China Railway Construction Corp.
Market cap: 126-billion yuan ($23-billion Canadian)
Recent stock performance: Down 1 per cent since IPO in March 2008

As the name spells out, this partially state-owned company is a leader in building Chinese railways, and is positioned to benefit from the recent Chinese stimulus package. Beijing has already pledged a trillion yuan (more than $180-billion U.S.) for infrastructure projects like railways, with the expectation that private companies will pitch in another 3-trillion yuan.

Railways are the lifeblood of the Chinese economy. This year alone, $42-billion was earmarked specifically for Chinese railway construction, says Levi Folk, an economist at Excel Funds Management. That is before the stimulus package was even announced.

His colleague, Agnes Deng, the lead investment manager for a China fund at Excel Funds Management, says she likes this company because of its growth prospects. The Chinese construction sector grew 35 per cent in 2008, and the company continues to gain market share within the industry, she says.

Better yet, growth expectations for 2009 are forecast to be just as strong as 2008, even before factoring in the stimulus money.

Of course, there are some risks: The potential for rising raw material costs could hit the company’s margins. As the economy slows, building contracts could be cancelled, says Ms. Deng. The company also has a presence in the Middle East and Africa, where there may be political risks.

Over all, Ms. Deng says she has not seen any project cancellations yet, and is confident the stimulus package will give the company a big boost. Na Lui, a Scotia Capital analyst who deals with Chinese strategy, also points out that China’s government will be quick to approve projects and distribute funding to ensure China’s economy keeps chugging along.


Royal Boskalis Westminster
Market Cap: €1.65-billion ($2.66-billion Canadian)
12-month stock performance: Down 54 per cent

Boskalis is the largest harbour-dredging and reconstruction company in the world, dealing with everything from expanding and maintaining harbours and ports to building islands. Norman Levine, managing director at Portfolio Management, says he has been advising clients to invest in Boskalis for years, especially now that shares are more reasonably priced.

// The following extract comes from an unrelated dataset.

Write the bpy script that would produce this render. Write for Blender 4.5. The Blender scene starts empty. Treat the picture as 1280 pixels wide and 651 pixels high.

“This one caught our eye as a company that was growing quickly with some fabulous projects. They finish one, and more keep coming. It’s a well-run company in a sector that’s just going to keep growing.”

The company benefits from increasing global trade, which requires bigger and better harbours. Even global warming is a boon for Boskalis, because it fixes shorelines.

Like most companies, Boskalis faces short-term setbacks because private and public projects could be postponed or cancelled in the face of a slowing global economy. But Mr. Levine says he still likes the long-term growth prospects, and has been encouraging clients to buy.

Furthermore, Mr. Levine says, you get the best of both worlds when you invest in a Dutch company with operations in Europe, Africa and the Middle East. The company is based in a developed country with regulated accounting standards, but has access to large growth markets. And while you’re waiting for the shares to rebound, Boskalis also pays a healthy dividend of about 5 to 6 per cent, depending on the company’s results.